Task directions >> Up to and including the line containing "172, 152), .8)))", please reproduce the lines of the listing below, starting from the top.
:: Data extract ::
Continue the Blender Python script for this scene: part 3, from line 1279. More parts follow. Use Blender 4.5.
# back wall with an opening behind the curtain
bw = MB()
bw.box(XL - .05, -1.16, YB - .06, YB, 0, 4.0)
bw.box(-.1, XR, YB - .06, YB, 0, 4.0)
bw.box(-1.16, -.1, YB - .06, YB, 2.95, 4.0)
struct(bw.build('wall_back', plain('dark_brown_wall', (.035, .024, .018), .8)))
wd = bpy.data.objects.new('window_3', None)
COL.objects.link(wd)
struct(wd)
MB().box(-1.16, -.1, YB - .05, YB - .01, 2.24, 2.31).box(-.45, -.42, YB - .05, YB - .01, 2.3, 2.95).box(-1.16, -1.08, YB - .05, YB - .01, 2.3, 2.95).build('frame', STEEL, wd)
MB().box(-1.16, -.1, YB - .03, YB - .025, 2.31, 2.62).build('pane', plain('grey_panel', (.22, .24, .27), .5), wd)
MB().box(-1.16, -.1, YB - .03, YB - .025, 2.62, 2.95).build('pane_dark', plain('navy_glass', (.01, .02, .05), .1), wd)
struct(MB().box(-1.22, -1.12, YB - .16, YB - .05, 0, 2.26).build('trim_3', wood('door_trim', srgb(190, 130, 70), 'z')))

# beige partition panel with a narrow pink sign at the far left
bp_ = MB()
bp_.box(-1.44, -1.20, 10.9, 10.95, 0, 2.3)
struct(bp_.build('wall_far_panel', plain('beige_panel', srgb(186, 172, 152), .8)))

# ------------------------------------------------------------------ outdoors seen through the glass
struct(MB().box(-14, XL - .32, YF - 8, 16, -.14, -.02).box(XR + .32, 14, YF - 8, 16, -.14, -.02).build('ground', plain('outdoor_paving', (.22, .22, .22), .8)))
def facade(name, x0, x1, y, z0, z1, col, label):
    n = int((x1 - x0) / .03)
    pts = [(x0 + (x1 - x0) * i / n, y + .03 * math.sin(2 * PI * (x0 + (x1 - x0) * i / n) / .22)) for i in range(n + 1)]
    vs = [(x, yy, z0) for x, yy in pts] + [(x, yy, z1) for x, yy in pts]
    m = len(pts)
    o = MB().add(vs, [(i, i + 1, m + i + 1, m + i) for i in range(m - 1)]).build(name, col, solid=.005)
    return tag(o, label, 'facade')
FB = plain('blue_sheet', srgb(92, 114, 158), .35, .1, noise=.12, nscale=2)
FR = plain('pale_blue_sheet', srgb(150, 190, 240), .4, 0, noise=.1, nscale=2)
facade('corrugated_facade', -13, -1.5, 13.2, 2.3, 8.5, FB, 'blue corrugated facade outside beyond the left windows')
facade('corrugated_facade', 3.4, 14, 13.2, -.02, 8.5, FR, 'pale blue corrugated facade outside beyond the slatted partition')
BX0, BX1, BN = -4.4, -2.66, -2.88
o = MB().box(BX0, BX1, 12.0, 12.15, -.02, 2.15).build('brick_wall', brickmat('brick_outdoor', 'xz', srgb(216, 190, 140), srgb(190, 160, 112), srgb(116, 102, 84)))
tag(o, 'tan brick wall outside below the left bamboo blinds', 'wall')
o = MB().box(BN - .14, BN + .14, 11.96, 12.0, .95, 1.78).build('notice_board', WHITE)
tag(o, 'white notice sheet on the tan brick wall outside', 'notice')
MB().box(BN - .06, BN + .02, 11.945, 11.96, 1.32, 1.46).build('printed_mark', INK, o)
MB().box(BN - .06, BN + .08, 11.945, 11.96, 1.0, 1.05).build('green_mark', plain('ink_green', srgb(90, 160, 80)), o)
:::
The answer >>
Continue the Blender Python script for this scene: part 3, from line 1279. More parts follow. Use Blender 4.5.
# back wall with an opening behind the curtain
bw = MB()
bw.box(XL - .05, -1.16, YB - .06, YB, 0, 4.0)
bw.box(-.1, XR, YB - .06, YB, 0, 4.0)
bw.box(-1.16, -.1, YB - .06, YB, 2.95, 4.0)
struct(bw.build('wall_back', plain('dark_brown_wall', (.035, .024, .018), .8)))
wd = bpy.data.objects.new('window_3', None)
COL.objects.link(wd)
struct(wd)
MB().box(-1.16, -.1, YB - .05, YB - .01, 2.24, 2.31).box(-.45, -.42, YB - .05, YB - .01, 2.3, 2.95).box(-1.16, -1.08, YB - .05, YB - .01, 2.3, 2.95).build('frame', STEEL, wd)
MB().box(-1.16, -.1, YB - .03, YB - .025, 2.31, 2.62).build('pane', plain('grey_panel', (.22, .24, .27), .5), wd)
MB().box(-1.16, -.1, YB - .03, YB - .025, 2.62, 2.95).build('pane_dark', plain('navy_glass', (.01, .02, .05), .1), wd)
struct(MB().box(-1.22, -1.12, YB - .16, YB - .05, 0, 2.26).build('trim_3', wood('door_trim', srgb(190, 130, 70), 'z')))

# beige partition panel with a narrow pink sign at the far left
bp_ = MB()
bp_.box(-1.44, -1.20, 10.9, 10.95, 0, 2.3)
struct(bp_.build('wall_far_panel', plain('beige_panel', srgb(186, 172, 152), .8)))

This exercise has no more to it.